> GIVEN RECORDS
'''

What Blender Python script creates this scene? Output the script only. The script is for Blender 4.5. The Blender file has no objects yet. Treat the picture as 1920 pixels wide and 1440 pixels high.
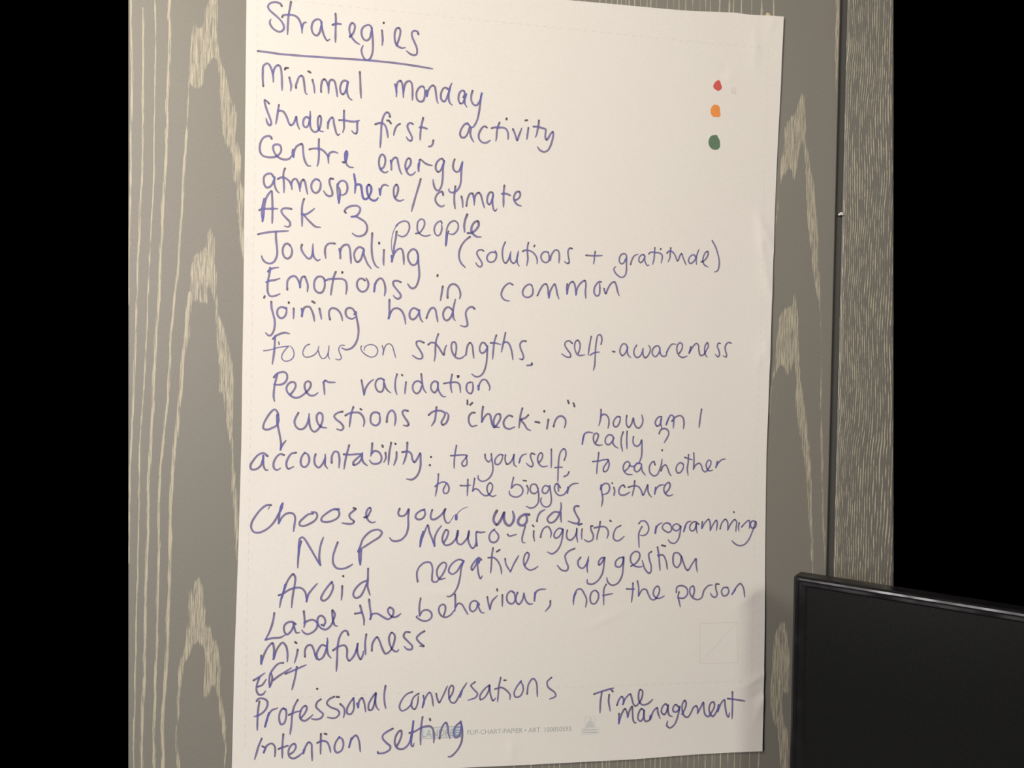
import bpy, bmesh, math
import numpy as np
from mathutils import Vector, Matrix

# ------------------------------------------------------------------ scene, camera, light
scene = bpy.context.scene
scene.view_settings.view_transform = 'Standard'
scene.view_settings.look = 'None'
scene.view_settings.gamma = 1.0
scene.view_settings.use_curve_mapping = False
scene.view_settings.exposure = 0.0
COL = scene.collection
EYE = 1.45                      # height of the lens above the floor

YAW, ROLL, DIST = math.radians(7.4), math.atan(0.0215), 0.985
fwd = Vector((math.sin(YAW), math.cos(YAW), 0))
rt0 = Vector((math.cos(YAW), -math.sin(YAW), 0))
dn0 = Vector((0, 0, -1))
cr, sr = math.cos(ROLL), math.sin(ROLL)
rt = cr * rt0 - sr * dn0
up = -(sr * rt0 + cr * dn0)
cam_data = bpy.data.cameras.new('camera')
cam_data.sensor_fit = 'HORIZONTAL'
cam_data.sensor_width = 36.0
cam_data.lens = 36.0 * 1442.0 / 1920.0
cam_data.clip_start = 0.02
cam = bpy.data.objects.new('camera', cam_data)
cam.matrix_world = Matrix((
    (rt.x, up.x, -fwd.x, 0.0),
    (rt.y, up.y, -fwd.y, -DIST),
    (rt.z, up.z, -fwd.z, EYE),
    (0, 0, 0, 1)))
COL.objects.link(cam)
scene.camera = cam

world = bpy.data.worlds.new('world')
world.use_nodes = True
world.node_tree.nodes['Background'].inputs[0].default_value = (0, 0, 0, 1)
world.node_tree.nodes['Background'].inputs[1].default_value = 0.0
scene.world = world


def area_light(name, loc, target, size, energy, color):
    l = bpy.data.lights.new(name, 'AREA')
    l.shape = 'DISK'
    l.size = size
    l.energy = energy
    l.color = color
    o = bpy.data.objects.new(name, l)
    o.location = loc
    d = Vector(target) - Vector(loc)
    o.rotation_euler = d.to_track_quat('-Z', 'Y').to_euler()
    COL.objects.link(o)
    return o


# warm ceiling lamp up to the left behind the photographer, plus added fill lights
area_light('warm_ceiling_lamp', (-0.95, -1.35, EYE + 0.98), (0.05, 0, EYE + 0.1), 0.45, 20.0, (1.0, 0.87, 0.70))
area_light('side_fill', (-1.15, -1.6, EYE + 0.22), (0.0, 0, EYE - 0.35), 0.7, 22.0, (1.0, 0.95, 0.95))  # cooler fill added from the left to brighten the lower sheet
area_light('far_fill', (0.9, -2.4, EYE + 0.98), (0.2, 0, EYE - 0.1), 0.6, 18.0, (1.0, 0.90, 0.80))  # extra fill added from the right, not an actual lamp of the room


# ------------------------------------------------------------------ helpers
def link(name, me, mat=None, parent=None):
    o = bpy.data.objects.new(name, me)
    COL.objects.link(o)
    if mat is not None and len(me.materials) == 0:
        me.materials.append(mat)
    if parent is not None:
        o.parent = parent
        o.matrix_parent_inverse = parent.matrix_world.inverted()
    return o


def mesh_from(name, verts, faces, smooth=False):
    me = bpy.data.meshes.new(name)
    me.from_pydata([tuple(v) for v in verts], [], [tuple(f) for f in faces])
    me.update()
    if smooth:
        for p in me.polygons:
            p.use_smooth = True
    return me


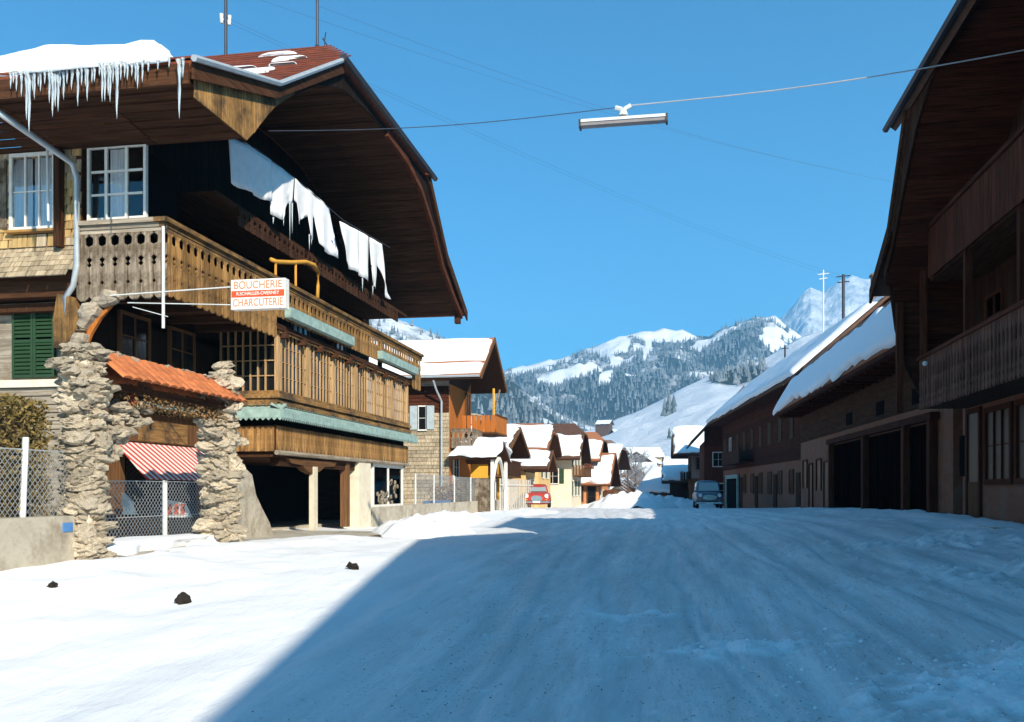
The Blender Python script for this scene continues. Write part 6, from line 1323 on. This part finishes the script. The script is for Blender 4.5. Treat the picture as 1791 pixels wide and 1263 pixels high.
# ================================================================== cars
def car(loc, rot, paint, label, h=1.45, kind='saloon'):
    """front faces -y"""
    r = thing('car', loc, label, 'car', rot=rot or 1e-6, local=True); P = M[paint]
    # body: loft of cross sections along y
    if kind == 'saloon':
        secs = [(-2.05, .70, .30, .62), (-2.0, .80, .24, .80), (-1.7, .83, .20, .90), (-1.0, .84, .18, .94), (0, .85, .18, .96), (1.2, .84, .18, .96), (1.9, .80, .22, .90), (2.1, .70, .32, .75)]
        cab = [(-.85, .70, .93, .94), (-.35, .60, .93, 1.40), (.2, .62, .93, 1.46), (.9, .60, .93, 1.42), (1.55, .66, .93, .95)]
    else:
        secs = [(-2.0, .78, .40, .95), (-1.9, .84, .34, 1.05), (-1.0, .86, .32, 1.08), (0, .88, .32, 1.12), (1.8, .88, .32, 1.12), (2.1, .84, .40, 1.05)]
        cab = [(-1.0, .78, 1.06, 1.09), (-.7, .72, 1.06, 1.78), (.2, .74, 1.06, 1.84), (1.6, .74, 1.06, 1.82), (2.0, .76, 1.06, 1.10)]
    def loft(sec, rnd):
        mb = MB(); n_ = 14
        for (y, w_, z0, z1) in sec:
            for k in range(n_):
                a = 2*PI*(k+.5)/n_; cx_, sx_ = math.cos(a), math.sin(a); e = rnd
                mb.v.append((w_*math.copysign(abs(cx_)**e, cx_), y, (z0+z1)/2+(z1-z0)/2*math.copysign(abs(sx_)**e, sx_)))
        for i in range(len(sec)-1):
            for k in range(n_): a = i*n_+k; b = i*n_+(k+1) % n_; mb.f.append((a, b, b+n_, a+n_)); mb.mi.append(0)
        mb.f.append(tuple(range(n_))); mb.f.append(tuple(range((len(sec)-1)*n_+n_-1, (len(sec)-1)*n_-1, -1))); mb.mi += [0, 0]; return mb
    body = loft(secs, .42).build('body', P, r, smooth=True); loft(cab, .5).build('roof', P, r, smooth=True)
    y0, w0 = cab[0][0], cab[0][1]; y1, w1, zt = cab[1][0], cab[1][1], cab[1][3]; zb = cab[0][3]
    def wq(y, z, w_): return [(-w_, y, z), (w_, y, z)]
    a = (y0-.03, zb+.05, w0*.86); b = (y1-.05, zt-.10, w1*.82)
    MB().slab([(-a[2], a[0], a[1]), (a[2], a[0], a[1]), (b[2], b[0], b[1]), (-b[2], b[0], b[1])], .02).build('windscreen', M['screen'], r)
    for s in (-1, 1):
        MB().slab([(s*(w0*.98), -.45, zb+.08), (s*(w0*.98), 1.2, zb+.08), (s*(w1*.98), 1.0, zt-.12), (s*(w1*.98), -.22, zt-.12)], .02*s).build('side_window', M['screen'], r)
        fy = secs[0][0]
        MB().tube([(s*.60, fy-.06, .72 if kind == 'saloon' else .86), (s*.60, fy+.1, .72 if kind == 'saloon' else .86)], [.115, .135], 12).build('headlight', M['headlamp'], r)
        MB().tube([(s*.60, fy-.03, .50), (s*.60, fy+.06, .50)], [.05, .05], 8).build('indicator', M['sledge'], r)
        for y in (-1.35, 1.35):
            wh = MB().tube([(s*.66, y, .31), (s*.84, y, .31)], .31, 16).build('wheel', M['tyre'], r); MB().tube([(s*.845, y, .31), (s*.855, y, .31)], .17, 12).build('rim', M['chrome'], wh)
    fy = secs[0][0]; gw = .34 if kind == 'saloon' else .45
    MB().prism([(gw*math.copysign(abs(math.cos(a))**.8, math.cos(a)), (.20 if kind == 'saloon' else .16)*math.sin(a)) for a in np.linspace(0, 2*PI, 17)[:-1]], (0, fy-.005, .55 if kind == 'saloon' else .72), (1, 0, 0), UZ, (0, -.04, 0)).build('grille', M['chrome'], r)
    MB().tube([(-.80, fy+.05, .36), (-.74, fy-.10, .36), (.74, fy-.10, .36), (.80, fy+.05, .36)], .055, 8).build('bumper', M['chrome'], r)
    MB().box(-.22, .22, fy-.16, fy-.15, .30, .41).build('number_plate', M['white'], r)
    return r
M['screen'] = plain('windscreen_glass', (.30, .36, .36), .06, spec=.8, var=.02); M['headlamp'] = plain('headlamp_glass', (.82, .82, .78), .15)
cy = 57.0; cx_ = at(940, 870, cy).x
car((cx_, cy, G(cx_, cy)+.06), .12, 'carred', 'red saloon car seen from the front at the left roadside')
c2 = at(1240, 870, 62.0); car((c2.x-.1, 62, G(c2.x, 62)+.02), .04, 'cardark', 'dark blue-grey van in the shade on the right under the pale shop front', kind='van')
c3 = at(915, 880, 66); tag(MB().box(c3.x-1.4, c3.x-.3, 66, 66.2, -1.4, .1).build('hoarding', M['grey_z'], None, org=c3), 'grey board screen left of the red car', 'screen')

rs_ = np.random.RandomState(5); mb = MB(); ico = bmesh.new(); bmesh.ops.create_icosphere(ico, subdivisions=1, radius=1); iv = [v.co.copy() for v in ico.verts]; itf = [[v.index for v in f.verts] for f in ico.faces]; ico.free()
for k in range(900):
    if k < 560: x = 2.5+rs_.normal(0, .75); y = 7.2+rs_.normal(0, .9)
    elif k < 640: x = .6+rs_.normal(0, .6); y = 8.8+rs_.normal(0, .22)
    else: y = rs_.uniform(12, 34); x = 5.9+rs_.normal(0, .25)
    if y < 5 : continue
    r = .007+.022*rs_.rand()**3
    z = float(gbase(np.array([x]), np.array([y]))[0]+gdetail(np.array([x]), np.array([y]))[0])
    q_ = rs_.uniform(.6, 1.3, (len(iv), 1)); mb.add([(x+v.x*r*a[0], y+v.y*r*a[0], z+v.z*r*.7*a[0]) for v, a in zip(iv, q_)], itf)
mb.build('snow_crumbs', M['crumbs'], None, fix=False, label='broken snow crumbs in the right foreground of the road', cat='snow', kind='stuff', org=(2.5, 7, -1.4))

'''

> PROBLEM TO WORK ON
From the first line above to the line containing "above the floor", repeat each line exactly. Pictures stay out.

> WRITTEN SOLUTION
What Blender Python script creates this scene? Output the script only. The script is for Blender 4.5. The Blender file has no objects yet. Treat the picture as 1920 pixels wide and 1440 pixels high.
import bpy, bmesh, math
import numpy as np
from mathutils import Vector, Matrix

# ------------------------------------------------------------------ scene, camera, light
scene = bpy.context.scene
scene.view_settings.view_transform = 'Standard'
scene.view_settings.look = 'None'
scene.view_settings.gamma = 1.0
scene.view_settings.use_curve_mapping = False
scene.view_settings.exposure = 0.0
COL = scene.collection
EYE = 1.45                      # height of the lens above the floor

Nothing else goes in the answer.